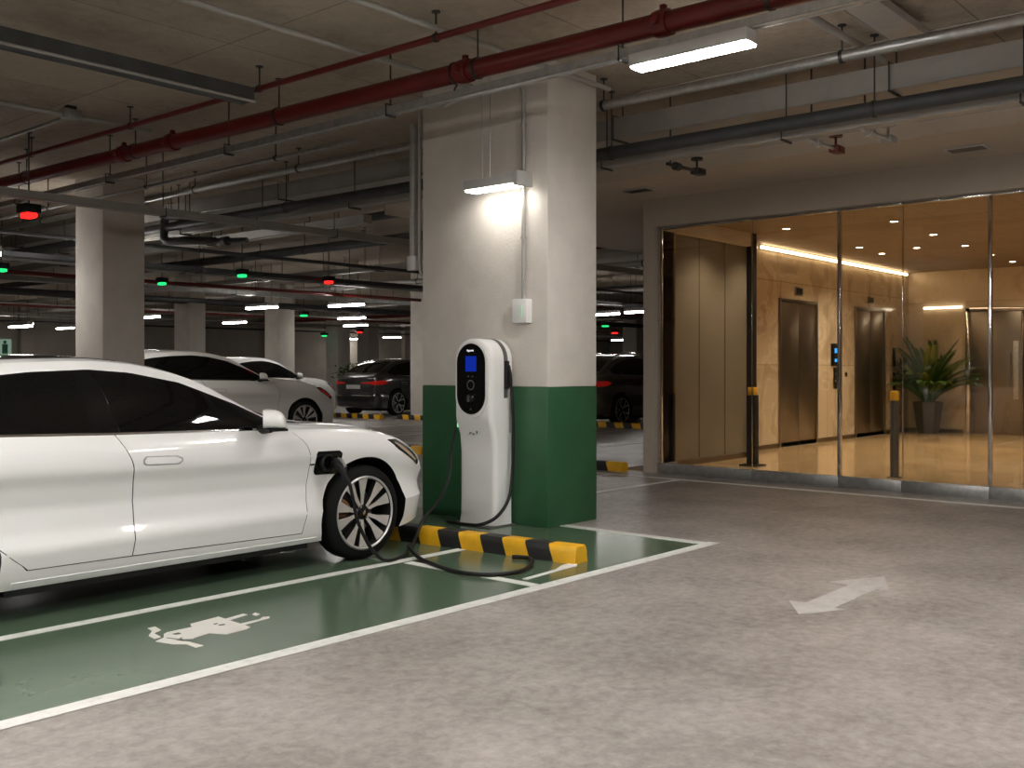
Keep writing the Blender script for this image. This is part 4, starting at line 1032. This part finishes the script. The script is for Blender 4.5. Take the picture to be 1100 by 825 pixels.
run('cable_trunking', 'pale trunking in line with the lobby soffit, left of the large pillar', 'trunking', 'y', 9.95, 3.58, 11.4, 36, 'b', (.16, .12), 'duct', 2.7)
run('cable_trunking', 'deep dark trunking across the upper left ceiling', 'trunking', 'x', 7.76, 3.83, -5, 5.38, 'b', (.16, .12), 'tray', 2.9, -3, LIP)
run('conduit', 'pale conduit at the top left, running to the large pillar', 'conduit', 'x', 6.42, 3.98, -5, 6.92, 'r', .024, 'conduit', 0)
run('conduit', 'pale conduit passing close along the right face of the large pillar', 'conduit', 'x', 5.49, 3.97, 4.2, 7.72, 'r', .024, 'conduit', 0)
run('conduit', 'pale conduit on the left ceiling below the deep dark trunking', 'conduit', 'x', 10.35, 4.0, -5, 5.9, 'r', .024, 'conduit', 0)
run('conduit', 'short conduit branching away from the left ceiling junction box', 'conduit', 'y', 5.0, 4.0, 10.4, 14, 'r', .02, 'galv', 0)
t = thing('ceiling_box', 'small junction box on the conduit at the upper left ceiling', 'box', (5.0, 10.35, 4.0)); MB().box(-.09, .09, -.07, .07, -.03, .06, .008).obj('cover', 'galv', t); MB().box(-.05, .05, -.04, .04, .06, .10, .004).obj('bracket', 'rod', t)
run('cable_trunking', 'long trunking crossing in front of the top of the second pillar', 'trunking', 'x', 11.55, 3.33, 2.7, 22, 'b', (.1, .09), 'duct', 2.7)
run('conduit', 'short pale conduit beside the flat tray at the top right', 'conduit', 'x', 3.24, 3.97, 7.0, 8.5, 'r', .03, 'conduit', 0)
run('cable_tray', 'short flat pale tray at the top right of the ceiling', 'tray', 'x', 2.86, 3.99, 6.9, 8.1, 'b', (.26, .06), 'conduit', 0)
run('conduit', 'slender conduit between the grey pipe and the pale duct on the right', 'conduit', 'y', 8.1, 4.0, Y0, 5.4, 'r', .012, 'conduit', 0)
# valve brackets hanging from the dark pipe on the right
def valve(x, y, z, label, m):
    t = thing('pipe_valve', label, 'valve', (x, y, z))
    MB().tube([(0, 0, .02), (0, 0, CZ-z)], .009, 6).obj('drop_rod', 'rod', t)
    MB().tube([(-.06, 0, 0), (.5, -.03, 0)], .017, 10).lathe([(.016, -.04), (.04, -.04), (.04, .04), (.016, .04)], 12, 'x', (.12, 0, 0), closed=True).obj('arm', 'conduit' if m != 'rod' else 'rod', t)
    MB().box(.40, .56, -.075, .02, -.035, .03, .01).tube([(.45, -.03, .03), (.45, -.03, .12)], .012, 8).lathe([(.001, -.012), (.06, -.012), (.06, .012), (.001, .012)], 14, 'z', (.45, -.03, .12), closed=True).obj('valve_head', m, t)
valve(8.55, 3.9, 3.40, 'red valve on a bracket above the right part of the lobby glass', 'reddark')
valve(8.55, 3.42, 3.42, 'pale valve bracket at the top right, beside the red one', 'conduit')
valve(8.45, 7.3, 3.32, 'red valve on a bracket just right of the large pillar', 'reddark')
valve(8.55, 5.35, 3.38, 'dark bracket arm above the left part of the lobby glass', 'rod')
# smoke detectors and vents on the soffit
for x, y, z, lab in ((10.9, 3.3, 3.64, 'flat white vent in the soffit at the right edge'), (10.75, 7.2, 3.64, 'flat white vent in the soffit near the large pillar')):
    t = thing('soffit_vent', lab, 'vent', (x, y, z)); MB().box(-.12, .12, -.2, .2, -.02, -.001, .004).obj('frame', 'housing', t)
    MB().box(-.09, .09, -.17, .17, -.024, -.02).obj('slats', 'steeld', t, smooth=0)
t = thing('pipe_loop', 'dark square pipe loop hanging from the far dark pipe, right of the second pillar', 'pipe', (8.2, 13.6, 3.5))
MB().tube(spline([(0, -.55, .06), (-.02, .1, .16), (-.02, .32, .14), (-.02, .36, -.02), (-.02, .30, -.2), (.1, -.1, -.22), (.3, -.5, -.24)], 6), .06, 12).obj('pipe', 'dpipe', t)
MB().tube([(.25, -.42, -.24), (.5, -1.0, -.25)], .04, 10).lathe([(.03, -.06), (.07, -.06), (.07, .06), (.03, .06)], 12, 'y', (.36, -.66, -.25), closed=True).obj('valve', 'dpipe', t)
for yy in (-.3, .2): MB().tube([(0, yy, .1), (0, yy, .6)], .008, 6).obj('hanger', 'rod', t)

# the farther rows of services
R = random.Random(11)
mats = ['galv', 'tray', 'duct', 'dpipe', 'conduit', 'galv', 'dpipe', 'tray']
words = {'galv': 'galvanised', 'tray': 'grey', 'duct': 'pale', 'dpipe': 'dark', 'conduit': 'off-white', 'red': 'red'}
n_ = 0
far_y = [(10.9, 3.76), (12.0, 3.5), (13.3, 3.85), (14.6, 3.42), (16.2, 3.7), (18.0, 3.5), (20.5, 3.8), (23, 3.5), (26, 3.7), (29.5, 3.5), (33, 3.75), (37, 3.55), (42, 3.7)]
order = ['first', 'second', 'third', 'fourth', 'fifth', 'sixth', 'seventh', 'eighth', 'ninth', 'tenth', 'eleventh', 'twelfth', 'thirteenth', 'fourteenth', 'fifteenth']
for i, (x, z) in enumerate(far_y):
    z = 3.52+(z-3.42)*.85
    m = 'red' if i in (4, 9) else mats[R.randrange(len(mats))]
    box = R.random() < .45 and m != 'red'
    s = (R.uniform(.1, .3), R.uniform(.06, .11)) if box else R.uniform(.03, .075)
    run('cable_tray' if box else 'service_pipe', '%s %s of the far ceiling rows running left to right, %s beyond the soffit line' % (words[m], 'tray' if box else 'pipe', order[i]), 'tray' if box else 'pipe', 'y', x, z, max(11.6, .62*x), 43, 'b' if box else 'r', s, m, 3.4, max(11.6, .62*x)+R.uniform(.2, 2))
far_x = [(15.0, 3.72), (16.8, 3.45), (18.6, 3.8), (20.4, 3.55), (22.6, 3.72), (24.6, 3.45), (27, 3.7), (29.6, 3.5), (32.3, 3.75), (35.2, 3.5), (38.4, 3.65), (41.5, 3.5)]
for i, (y, z) in enumerate(far_x):
    z = 3.32+(z-3.45)*.45
    m = 'red' if i in (3, 8) else mats[R.randrange(len(mats))]
    box = R.random() < .5 and m != 'red'
    s = (R.uniform(.1, .32), R.uniform(.07, .12)) if box else R.uniform(.03, .08)
    run('cable_tray' if box else 'service_pipe', '%s %s of the far ceiling rows running lengthwise, %s beyond the second pillar' % (words[m], 'tray' if box else 'pipe', order[i]), 'tray' if box else 'pipe', 'x', y, z-.1, .33*y, min(1.65*y, 60), 'b' if box else 'r', s, m, 3.6, .33*y+R.uniform(.2, 2))

# ------------------------------------------------------------------ lamps of the garage
def batten(x, y, z, L, w, label, axis='y', m='tube', rods=True, group=None, drop=.05):
    t = thing('batten_light', label, 'light', (x, y, z), 0 if axis == 'y' else PI/2, group)
    MB().box(-w/2, w/2, -L/2, L/2, .0, .085, .006).obj('housing', 'housing', t)
    MB().box(-w/2+.006, w/2-.006, -L/2+.012, L/2-.012, -drop, .002, .004).obj('diffuser', m, t)
    if rods:
        for s in (-L*.35, L*.35): MB().tube([(0, s, .085), (0, s, CZ-z)], .006, 6).obj('hanger', 'rod', t)
    return t
batten(5.93, 3.55, 3.476, .90, .15, 'bright batten light under the trunking at the top right of the large pillar', rods=False, drop=.014)
far = [(372,16.805,20.065,3.0),(382,25.07,29.398,3.0),(421,36.183,39.548,3.0),(369,36.762,43.2,3.0),(252,20.759,30.809,3.0),(281,16.017,22.546,3.0),(159,16.725,29.495,3.0),(22,12.942,29.801,2.6),(25,16.425,37.554,3.0),(70,19.227,40.231,3.0),(646,24.646,17.806,3.0),(691,24.214,16.027,3.0),(667,48.381,33.578,3.0),(689,49.149,32.69,3.0)]
flab = ['lit tube light above the graphite car, the upper one', 'lit tube light above the graphite car, the lower one', 'far lit tube light beside the left edge of the large pillar', 'far lit tube light beside the fluted far pillar', 'wide lit tube light between the two distant pillars', 'lit tube light just left of the pillar behind the second white car', 'lit tube light at the right edge of the second pillar', 'lit tube light at the far left, lower of two', 'lit tube light at the far left, upper of two', 'small lit tube light left of the second pillar', 'lit tube light touching the right edge of the large pillar', 'lit tube light touching the lobby corner post', 'tiny far lit tube light above the bronze grey car', 'tiny far lit tube light beside the lobby corner post']
for (px, x, y, z), lab in zip(far, flab):
    batten(x, y, z, 1.25, .16, lab, m='tube_far')
batten(6.0, 15.2, 3.0, 1.25, .16, 'lit tube light left of the second pillar', m='tube_far')
batten(7.95, 15.2, 3.0, .7, .16, 'added tube light, unseen behind the second pillar', m='tube')  # added out of sight to brighten the pearl white car
batten(22.0, 26.0, 3.05, 1.25, .16, 'lit tube light deep behind the graphite car', m='tube_far')
# an added lamp, then the same row going on over the drive aisle beside and behind the camera
batten(12.6, 12.3, 2.95, .7, .16, 'added tube light, unseen behind the top of the large pillar', m='tube_far')  # unseen lamp added to light the side of the pearl white car
for x, y in ((2.4, -.8), (4.9, -.8), (-.4, 1.4), (7.1, -.6), (1.0, 4.2), (-3.0, 4.0), (.6, 8.4)):  # those facing the large pillar's front are added to brighten it
    batten(x, y, 3.3, 1.25, .16, 'batten light over the drive aisle, outside the picture', m='tube', group='aisle batten lights', drop=.014)

def indicator(x, y, z, m, label, s=1.):
    t = thing('bay_indicator', label, 'indicator light', (x, y, z))
    MB().box(-.09*s, .09*s, -.1*s, .1*s, .02, .12, .012).obj('housing', 'black_soft', t)
    MB().box(-.055*s, .055*s, -.085*s, .085*s, -.035, .022, .012).obj('lens', m, t)
    MB().tube([(0, 0, .12), (0, 0, CZ-z)], .009, 6).box(-.03, .03, -.03, .03, CZ-z-.012, CZ-z).obj('drop_rod', 'rod', t)
I = [(5.24,11.85,3.15,'ind_r','red bay indicator lamp at the far left below the red main',1.1),(7.87,18.88,3.15,'ind_g','green bay indicator lamp at the left edge',1.1),(11.33,16.57,3.15,'ind_g','green bay indicator lamp above the first white car row, the brightest',1.),(13.35,16.49,3.15,'ind_r','red bay indicator lamp left of the large pillar',1.),(11.31,19.39,3.15,'ind_g','green bay indicator lamp just right of the second pillar',1.),
 (18.9,24.5,2.95,'ind_g','small green indicator between the upper and lower tube lights',1.2),(16.5,31.5,2.85,'ind_g','small green indicator left of the wide tube light',1.2),(12.6,25.0,3.0,'ind_g','small green indicator right of the second pillar, lower one',1.),(28.5,35.5,2.8,'ind_g','tiny green indicator above the far pillar',1.3),(27.5,32.0,2.85,'ind_r','tiny red indicator beside the lower tube light',1.2),(14.6,28.5,2.85,'ind_r','tiny red indicator left of the distant pillars',1.2),(30.0,21.5,2.9,'ind_g','small green indicator right of the large pillar',1.3),(35.0,24.6,2.85,'ind_r','small red indicator right of the large pillar',1.3),(20.5,33.5,2.8,'ind_g','tiny green indicator left of the pillar behind the second white car',1.2)]
for a in I: indicator(*a)
# pictogram sign on the far wall
t = thing('exit_sign', 'pale green sign with a dark figure on the far left wall', 'sign', (18.35, 43.99, 2.27))
MB().box(-.36, .36, -.05, -.001, -.32, .32, .01).obj('board', 'signw', t)
MB().box(-.02, .20, -.056, -.05, -.28, .12, .02).lathe([(.001, -.056), (.07, -.056), (.07, -.05), (.001, -.05)], 14, 'y', (.09, 0, .2), closed=True).obj('figure', 'signg', t)
# potted shrub far behind
t = thing('potted_shrub', 'small green shrub by the far pillar behind the cars', 'plant', (28.0, 33.3, 0))
MB().lathe([(.001, 0), (.3, 0), (.4, .7), (.36, .7), (.001, .66)], 14).obj('pot', 'pot', t)
mb = MB(); R = random.Random(3)
for k in range(220):
    p = Vector((R.gauss(0, .24), R.gauss(0, .24), 1.1+R.gauss(0, .2))); a = Vector((R.uniform(-1, 1), R.uniform(-1, 1), R.uniform(-.2, 1))).normalized(); b = a.orthogonal().normalized()*.045
    mb.add([p, p+a*.12+b, p+a*.2, p+a*.12-b], [(0, 1, 2, 3)])
mb.tube([(0, 0, .6), (0, 0, 1.5)], .03, 8)
mb.obj('foliage', 'leaf', t, fix=False, smooth=0)

# ------------------------------------------------------------------ world, camera, view
wd = bpy.data.worlds.new('World'); S.world = wd; wd.use_nodes = True
wd.node_tree.nodes['Background'].inputs[0].default_value = (.02, .02, .02, 1)
wd.node_tree.nodes['Background'].inputs[1].default_value = .1
cd = bpy.data.cameras.new('Camera'); cam = bpy.data.objects.new('Camera', cd); COL.objects.link(cam); S.camera = cam
cam.location = (0, 0, 1.4)
fwd = Vector((.7565, .654, 0)).normalized()
cam.rotation_euler = fwd.to_track_quat('-Z', 'Y').to_euler()
cd.sensor_fit = 'HORIZONTAL'; cd.sensor_width = 36; cd.lens = 36*1098/1100; cd.shift_y = -17.5/1100
cd.clip_start = .05; cd.clip_end = 200
vs = S.view_settings
vs.view_transform = 'Standard'; vs.look = 'None'; vs.exposure = 0; vs.gamma = 1; vs.use_curve_mapping = False
S.cycles.sample_clamp_indirect = 6
S.cycles.max_bounces = 10; S.cycles.transparent_max_bounces = 12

WHAT IS EXPECTED:
Where a line holds "picture", copy that line.

EXPECTED OUTPUT:
Keep writing the Blender script for this image. This is part 4, starting at line 1032. This part finishes the script. The script is for Blender 4.5. Take the picture to be 1100 by 825 pixels.
    batten(x, y, 3.3, 1.25, .16, 'batten light over the drive aisle, outside the picture', m='tube', group='aisle batten lights', drop=.014)